Value Orientations and Cooperation

This project under the Direction of Prof. Christian Welzel and Prof. Christian Thöni (University of St. Gallen) analyzes the link between individuals’ value orientations and their cooperative behavior. Involving the conduct of 2,000 face-to-face interviews, it takes place within the framework of the sixth round of the World Values Survey (WVS).

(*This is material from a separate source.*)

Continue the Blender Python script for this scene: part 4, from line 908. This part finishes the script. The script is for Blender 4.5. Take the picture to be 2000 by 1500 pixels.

The WVS investigates cross-national and inner-societal differences in social, economic, and political values worldwide. Having been conducted five times between 1981 and 2008, it also enables researchers to trace cultural change over time. The WVS is the most-widely used cross-national comparative survey project. The research project “Value Orientations and Cooperation” involves the conduct of the latest, sixth round of the WVS in Germany. Apart from continuing this important time series, it puts a new focus on the relationship between values and cooperation. Voluntary cooperation is a key issue for the functioning of individualized modern societies and various theories suggest that values shape cooperation. Yet, the connection between values and cooperation is rarely analyzed. In order to do so, one needs to link survey data with observational data. For this reason, the sixth round of the WVS invites respondents to participate in an online version of a standard cooperation game that has been tried and tested in behavioral economics. The aim is to find out how certain values that have been on the rise in Germany and other postindustrial societies affect cooperation and what external conditions ease the translation of these values into cooperation.